SPARSE human population and a semi-arid landscape with extensive grassland have over the years attracted cattle ranchers to Nakasongola district.

By Gerald Tenywa
SPARSE human population and a semi-arid landscape with extensive grassland have over the years attracted cattle ranchers to Nakasongola district. Because of this, the area was assumed to be part of the cattle corridor.s But this might soon change with the setting up of a sanctuary for endangered rhinos.
At Ziwa Ranchers, located about 200 km from Kampala, the vegetation has attracted the Rhino Fund Uganda to rear rhinos where cattle have grazed for years.
Uganda Rhino Fund an NGO and a brain-child of wildlife authorities was formed five years ago.
“We have been negotiating with conservationists in the United States likely to donate four rhinos,” says Yvonne Verkaik, who heads the Fund.
She says this would help Uganda to create a breeding stock of 20 rhinos.
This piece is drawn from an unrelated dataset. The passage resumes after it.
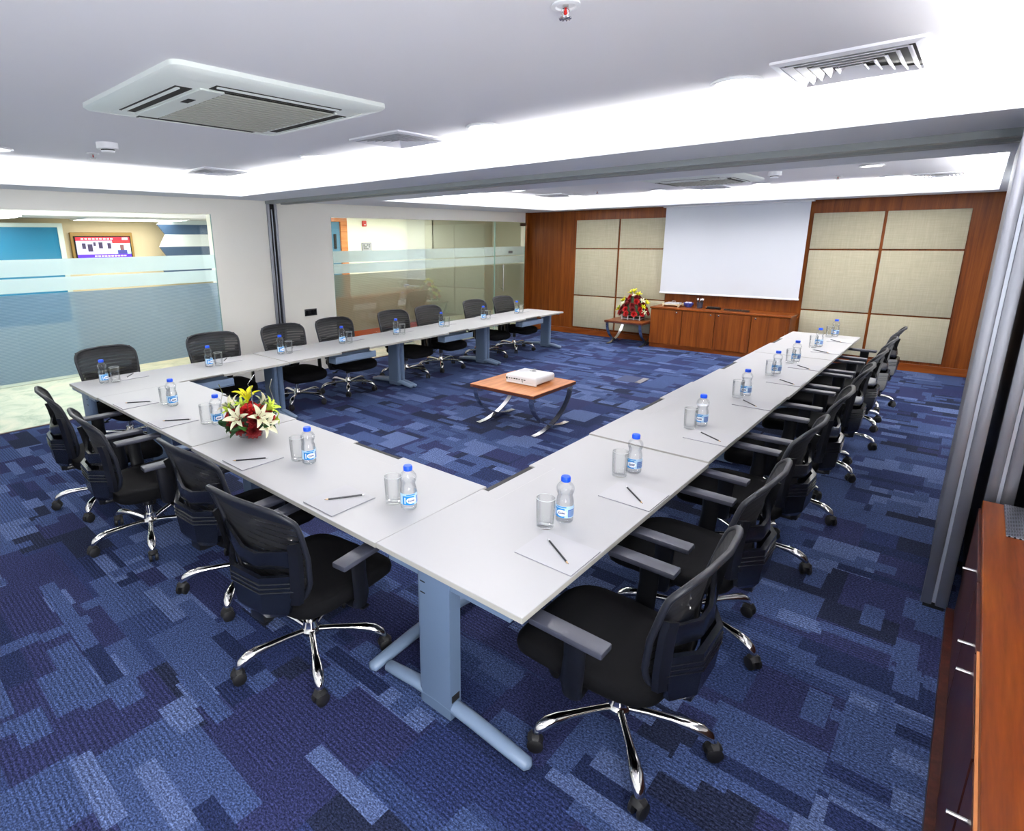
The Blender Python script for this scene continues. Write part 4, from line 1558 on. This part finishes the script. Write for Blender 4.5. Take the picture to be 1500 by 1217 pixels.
def low_table(label, loc, S, H, wd, shift=0.0):
    t = thing('coffee_table', label, 'table', loc, 0, 'low teak tables with crossed steel legs')
    h = S/2
    mb = MB()
    mb.box(-h, h, -h, h, H-0.038, H-0.006)
    mb.mi_(1).box(-h+0.001, h-0.001, -h+0.001, h-0.001, H-0.006, H)
    mb.build('tabletop', [M['edge_dark'], wd], t, 0)
    MB().box(-h+0.012, h-0.012, -h+0.012, h-0.012, H-0.048, H-0.038).build('steel_rim', M['satin'], t, 0)
    for sx in (-1, 1):
        xc = sx*(h-0.05)
        for sy in (-1, 1):
            mb = MB()
            secs = []
            n = 18
            for k in range(n+1):
                f = k/n
                ang = f*PI/2*0.985
                # quarter ellipse: falls steeply under one edge and runs out flat past the middle
                y = sy*(h-0.035)-sy*(S-0.10)*(1-math.cos(ang))
                z = (H-0.048)*(1-math.sin(ang))
                ty, tz_ = -sy*math.sin(ang)*(S-0.10), -math.cos(ang)*(H-0.048)
                l = math.hypot(ty, tz_)
                ny, nz = -tz_/l*0.006, ty/l*0.006
                if ny*sy < 0:
                    ny, nz = -ny, -nz
                z = max(z, 0.006)
                w = 0.03
                secs.append([(xc-w, y-ny, z-nz), (xc+w, y-ny, z-nz), (xc+w, y+ny, z+nz), (xc-w, y+ny, z+nz)])
            mb.rings(secs)
            mb.build('leg', M['satin'], t, 40)
    return t


low_table('low teak table in the open middle carrying the white projector', (-2.66, 3.79, 0), 0.88, 0.495, M['teak_light'])
low_table('low teak table beside the sideboard carrying the tall flowers', (-4.02, 9.53, 0), 0.80, 0.495, M['teak_x'])
# projector
t = thing('projector', 'white projector standing on the low teak table', 'projector', (-2.62, 3.86, 0.495), 0.02)
mb = MB()
mb.box(-0.215, 0.215, -0.19, 0.21, 0.018, 0.104, 0.024, 4)
mb.build('casing', M['white_pl'], t, 40)
MB().box(-0.205, 0.205, -0.186, -0.16, 0.006, 0.03, 0.005, 2).build('lower_lip', M['white_pl'], t)
for (x, y) in ((-0.16, -0.14), (0.16, -0.14), (0.0, 0.15)):
    MB().cyl((x, y, 0.0), 0.016, 0.022, 14).build('foot', M['blackpl'], t)
pp = MB()
for i, (w, h) in enumerate(((0.022, 0.010), (0.018, 0.010), (0.024, 0.012), (0.02, 0.012), (0.014, 0.012), (0.026, 0.010), (0.022, 0.010))):
    x = -0.165+i*0.035
    pp.box(x, x+w, -0.1925, -0.189, 0.056, 0.056+h)
pp.box(-0.20, -0.18, -0.192, -0.189, 0.045, 0.07)
pp.box(0.02, 0.035, -0.192, -0.189, 0.034, 0.044)
pp.build('ports', M['dark'], t, 0)
mb = MB()
mb.cyl((-0.02, 0.12, 0.103), 0.028, 0.002, 20)
mb.box(-0.07, -0.03, 0.10, 0.112, 0.103, 0.105)
mb.build('lens_dial', M['blackpl'], t)
MB().lathe([(0.05, 0), (0.05, 0.03), (0.036, 0.034)], 20, (0, 0, 0)).build('lens', M['blackpl'], t).matrix_local = Matrix.Translation((-0.08, 0.205, 0.055)) @ Matrix.Rotation(-PI/2, 4, 'X')

# ------------------------------------------------------------------ flowers


def petal(mb, L, w, bend, cup, az, tilt, nu=4, nv=7, pt=1.0):
    """a petal growing from the origin; bend curls it outwards, az spins it about the z axis"""
    ca, sa = math.cos(az), math.sin(az)

    def fn(i, j):
        s = j
        ang = tilt+bend*s*s
        # path in the radial plane
        n = 8
        r = z = 0.0
        for k in range(n):
            a = tilt+bend*(s*(k+0.5)/n)**2
            r += math.sin(a)*L*s/n
            z += math.cos(a)*L*s/n
        ww = w*(math.sin(PI*min(1, max(0.0, s*0.93+0.05)))**0.75)*(1-0.25*s*pt)
        u = (i-0.5)*2
        off = cup*u*u*ww
        rr = r-off*math.cos(ang)
        zz = z+off*math.sin(ang)
        x, y = rr, u*ww/2
        return (x*ca-y*sa, x*sa+y*ca, zz)
    mb.grid(fn, nu, nv)


def lily_mesh(L, m, w=0.32):
    mb = MB()
    for k in range(6):
        petal(mb, L*(1 if k % 2 else 0.95), L*w*(1.15 if k % 2 else 0.9), 1.15, 0.35, k*PI/3, 0.42 if k % 2 else 0.5)
    mb.mi_(1)
    for k in range(5):
        a = k*2*PI/5+0.3
        mb.tube([(0, 0, 0.01), (L*0.16*math.cos(a), L*0.16*math.sin(a), L*0.5), (L*0.22*math.cos(a), L*0.22*math.sin(a), L*0.56)], [L*0.008, L*0.008, L*0.025], 5)
    o = mb.build('lily', [m, M['stamen']], None, 60)
    return o


def rose_mesh(R, m):
    mb = MB()
    rnd = random.Random(5)
    for n, L, tilt, bend in ((12, 1.0, 1.15, 0.35), (10, 0.88, 0.85, 0.4), (8, 0.72, 0.55, 0.45), (6, 0.6, 0.30, 0.3), (4, 0.5, 0.1, 0.1)):
        for k in range(n):
            petal(mb, R*L*rnd.uniform(0.92, 1.08), R*0.62, bend, 0.30, 2*PI*k/n+tilt, tilt+rnd.uniform(-0.08, 0.08), 3, 4, 0.2)
    return mb.build('rose', m, None, 60)


def leaf_mesh(L, m):
    mb = MB()
    petal(mb, L, L*0.30, 0.9, 0.4, 0, 0.5)
    return mb.build('leaf', m, None, 60)


def fern_mesh(L, m):
    mb = MB()
    n = 9
    for k in range(n):
        f = k/n
        for s in (-1, 1):
            a = s*0.8
            b = len(mb.v)
            mb.tube([(0, 0, L*f), (s*L*0.14*(1-f*0.6), 0, L*f+L*0.16)], [L*0.016, L*0.004], 4)
    mb.tube([(0, 0, 0), (0, 0, L)], L*0.012, 5)
    return mb.build('fern', m, None, 60)


protos = {'white': lily_mesh(0.125, M['lily']), 'yellow': lily_mesh(0.12, M['lily_y'], 0.30), 'lime': lily_mesh(0.105, M['lily_g'], 0.30),
          'rose': rose_mesh(0.062, M['rose2']), 'rose_d': rose_mesh(0.062, M['rose']), 'leaf': leaf_mesh(0.13, M['leaf']), 'leaf2': leaf_mesh(0.12, M['leaf2']), 'fern': fern_mesh(0.15, M['leaf'])}


def bloom(kind, par, p, d, sc=1.0, spin=0.0):
    src = protos[kind]
    o = bpy.data.objects.new(src.name.split('.')[0], src.data)
    COL.objects.link(o)
    o.parent = par
    q = Vector(d).normalized().to_track_quat('Z', 'Y').to_matrix().to_4x4()
    o.matrix_local = Matrix.Translation(p) @ q @ Matrix.Rotation(spin, 4, 'Z') @ Matrix.Scale(sc, 4)
    return o


rnd = random.Random(11)
fl = thing('flower_arrangement', 'low arrangement of red roses and white lilies on the front tables', 'flowers', (-2.72, 0.40, ZT), 0, 'flower arrangements')
MB().lathe([(0.06, 0), (0.085, 0.01), (0.10, 0.05), (0.105, 0.065), (0.10, 0.065), (0.09, 0.04)], 28).build('bowl', M['satin'], fl, 50)
MB().lathe([(0.10, 0.05), (0.14, 0.09), (0.13, 0.16), (0.07, 0.20), (0.0, 0.21)], 20, cap1=False).build('moss', mat('dark_foliage', srgb(22, 48, 22), 0.8), fl, 60)
# view-independent ring layout: directions in the arrangement's own frame
tc = camang(-2.72, 0.40)


def around(a, e, r, zc=0.10, k=1.0):
    """point on the dome: a = angle from the direction of the aisle, e = elevation"""
    aa = tc+a
    d = Vector((math.cos(aa)*math.cos(e), math.sin(aa)*math.cos(e), math.sin(e)))
    return Vector((0, 0, zc))+d*r, d


for kind, a, e, r, sc in [('rose_d', -0.55, 0.08, 0.15, 1.15), ('rose_d', 0.15, -0.12, 0.17, 1.1), ('rose_d', 0.30, 0.32, 0.155, 1.15), ('rose_d', -1.05, 0.05, 0.16, 1.0), ('rose', -0.25, 0.95, 0.16, 1.15), ('rose', 0.42, 0.85, 0.16, 1.15), ('rose', 0.85, 0.70, 0.17, 1.1), ('rose', 1.30, 0.30, 0.18, 1.1), ('rose', -1.0, 0.6, 0.17, 1.05),
                         ('rose', -1.7, 0.4, 0.17, 1.0), ('rose_d', 2.0, 0.4, 0.17, 1.1), ('rose_d', 2.7, 0.3, 0.17, 1.1), ('rose_d', -2.4, 0.3, 0.17, 1.1), ('rose', 3.1, 0.9, 0.16, 1.0), ('rose_d', 0.95, 0.10, 0.16, 0.9)]:
    p, d = around(a, e, r)
    bloom(kind, fl, p-d*0.03, d, sc*0.95, rnd.uniform(0, 6))
for kind, a, e, r, sc, sp in [('white', -0.52, 0.50, 0.13, 1.05, 0.3), ('white', 0.45, 0.45, 0.14, 1.1, 0.9), ('white', 0.62, 0.10, 0.15, 1.05, 0.1), ('white', 2.3, 0.6, 0.15, 1.0, 0.5), ('yellow', 0.0, 1.42, 0.17, 1.15, 0.0), ('lime', 1.15, 0.62, 0.17, 1.1, 0.4), ('lime', 1.5, 0.05, 0.17, 0.7, 0.4), ('lime', -0.6, 1.15, 0.15, 0.8, 1.0), ('lime', -1.3, 0.75, 0.16, 0.8, 0.2), ('white', -2.2, 0.7, 0.15, 1.0, 0.2)]:
    p, d = around(a, e, r)
    bloom(kind, fl, p-d*0.01, d, sc*(1.06 if kind == 'white' else 1.05), sp)
for k in range(26):
    a = -PI+k*2*PI/26+rnd.uniform(-0.1, 0.1)
    e = rnd.choice((-0.05, 0.1, 0.35))
    p, d = around(a, e, 0.105)
    bloom(rnd.choice(('leaf', 'leaf', 'leaf2')), fl, p, d, rnd.uniform(0.9, 1.2), rnd.uniform(0, 6))
for k in range(8):
    p, d = around(-PI+k*2*PI/8, 0.85, 0.12)
    bloom('fern', fl, p, d, rnd.uniform(0.7, 0.95), rnd.uniform(0, 6))
for a in (-1.35, 1.45, 0.2, 2.9):
    p0, d = around(a, 0.9, 0.14)
    p1, _ = around(a, 0.75, 0.25)
    p2, _ = around(a*1.05, 1.0, 0.30)
    p3, _ = around(a*0.95, 1.05, 0.37)
    MB().tube([p0, p1, p2, p3], 0.0028, 6).build('wire_curl', M['satin'], fl)

fb = thing('flower_arrangement', 'tall pyramid of red roses and yellow lilies on far low table', 'flowers', (-4.02, 9.60, 0.496), 0, 'flower arrangements')
mb = MB()
for s in (-1, 1):
    for z in (0.02, 0.085):
        mb.box(-0.20, 0.20, s*0.12-0.006, s*0.12+0.006, z-0.006, z+0.006)
    for i in range(4):
        x = -0.19+i*0.127
        mb.box(x-0.010, x+0.010, s*0.12-0.009, s*0.12+0.009, 0, 0.10)
for s in (-1, 1):
    mb.box(s*0.20-0.006, s*0.20+0.006, -0.12, 0.12, 0.02, 0.032)
    mb.box(s*0.20-0.006, s*0.20+0.006, -0.12, 0.12, 0.079, 0.091)
mb.build('picket_planter', M['ink_white'], fb, 0)
MB().box(-0.185, 0.185, -0.105, 0.105, 0.005, 0.09).build('tray', mat('dark_green_tray', srgb(30, 50, 30), 0.7), fb, 0)
MB().lathe([(0.10, 0.085), (0.26, 0.12), (0.22, 0.22), (0.12, 0.38), (0.05, 0.48), (0.0, 0.50)], 20, cap1=False).build('foliage', mat('deep_foliage', srgb(26, 56, 26), 0.8), fb, 60)
rr = [(0.25, 0.13, 11), (0.215, 0.21, 10), (0.165, 0.29, 8), (0.12, 0.37, 6), (0.07, 0.44, 4)]
for r, z, n in rr:
    for k in range(n):
        a = 2*PI*k/n+z*9
        if abs(math.cos(a)) > 0.86 and z < 0.4:
            pass
        d = Vector((math.cos(a), math.sin(a), 0.45))
        bloom(rnd.choice(('rose', 'rose', 'rose_d')), fb, ((r+0.02)*math.cos(a), (r+0.02)*math.sin(a), z), d, 1.1, rnd.uniform(0, 6))
for x, y, z, kd, s in [(0, -0.02, 0.53, 'yellow', 1.0), (-0.07, 0.0, 0.50, 'yellow', 0.9), (0.09, -0.02, 0.48, 'yellow', 0.9), (0.02, -0.07, 0.46, 'white', 0.6), (-0.17, -0.05, 0.36, 'yellow', 1.0), (-0.22, 0, 0.34, 'lime', 0.9), (0.17, -0.05, 0.35, 'white', 0.9), (0.23, 0.0, 0.33, 'yellow', 0.9),
                       (-0.27, -0.05, 0.17, 'yellow', 1.0), (-0.24, -0.1, 0.22, 'lime', 0.9), (0.22, -0.10, 0.25, 'yellow', 0.8), (0.24, -0.1, 0.14, 'white', 0.8), (-0.14, -0.12, 0.30, 'white', 0.8), (0, 0.1, 0.45, 'yellow', 0.9), (0.2, 0.12, 0.3, 'lime', 0.9), (-0.2, 0.12, 0.25, 'yellow', 0.9)]:
    bloom(kd, fb, (x, y, z), (x*1.2, y*1.2-0.06, 0.25), s, rnd.uniform(0, 6))
for k in range(14):
    a = 2*PI*k/14
    bloom('leaf2', fb, (0.2*math.cos(a), 0.18*math.sin(a), 0.10+0.02*(k % 3)), (math.cos(a), math.sin(a), 0.15), 1.0, rnd.uniform(0, 6))
for o in protos.values():
    bpy.data.objects.remove(o)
The Fund undertook a study, which proved the vegetation was suitable for grazing rhinos. The sanctuary will have both Black and White rhinos. Black rhinos feed on twigs or shrubs and the White rhinos eat grass.
Up to 50 rhinos can be accommodated in the sanctuary, the first of its kind in the country. However, the Fund is likely to open the sanctuary later this year with a few rhinos.
Uganda had the rarest rhino species, the northern white rhino, declared extinct by wildlife authorities in 1983.
Another species, the black rhino, roamed in Kidepo National Park but became extinct in 1984.
The white and black rhinos are on the red data list published by the World Conservation Union as endangered species.
The Convention on International Trade in Endangered Species (CITES), which regulates trade in wildlife, outlaws trafficking of rhinos.
Dr. Arthur Mugisha, who heads the Uganda Wildlife Authority (UWA), blames the extinction of rhinos in Uganda on the lucrative trade in the rhino horn.
He says the horn is used to make aphrodisiacs that are on high demand especially in the Middle East.
Mugisha says the horns are also used to make daggers, which are status symbols in Asia.
So the Fund is taking no chances in making the ranch secure for the returning rhinos. They will be bred before being released into national parks, which UWA refers to as “the promised land.”
A two-metre high electric fence is being constructed to confine the rhinos to the sanctuary, says Verkaik.
This will be backed by more than 10 rangers UWA is training to keep out poachers, she says.
The idea of returning the rhinos was hatched more than five years ago. The Uganda Wildlife Education Centre (UWEC), formerly Entebbe Zoo, imported two rhinos two years ago. The two “returnees” called Kabira and Sherrino, which are about five years old, will be relocated from UWEC to the rhino sanctuary.
But Verkaik says the two rhinos, which grow together in a confined environment, were unlikely to reproduce because they avoid mating with their close relatives.
She says about 20 rhinos are needed if they are to mate and increase their population in Uganda.
For instance, only 20 southern white rhinos existed in South Africa, which have now increased to 11,000 in the last 100 years.
Verkaik says younger rhinos would be imported to replace Kabira and Sherrino as exhibits for conservation education.
Should the rhino sanctuary take off, Nakasongola stands to benefit.
The project is likely to encourage tourism because an airstrip has already been put in place.
In future the sanctuary will house tourists in a lodge and camp. The advantage is that Ziwa Ranchers is located along the road that leads to Murchison Falls National Park.
Mugisha says the rhino sanctuary would encourage owners of large chunks of land to take up wildlife ranching.
“This would be a better alternative to charcoal burning, a destructive activity to the environment which is becoming a popular economic activity,” he says.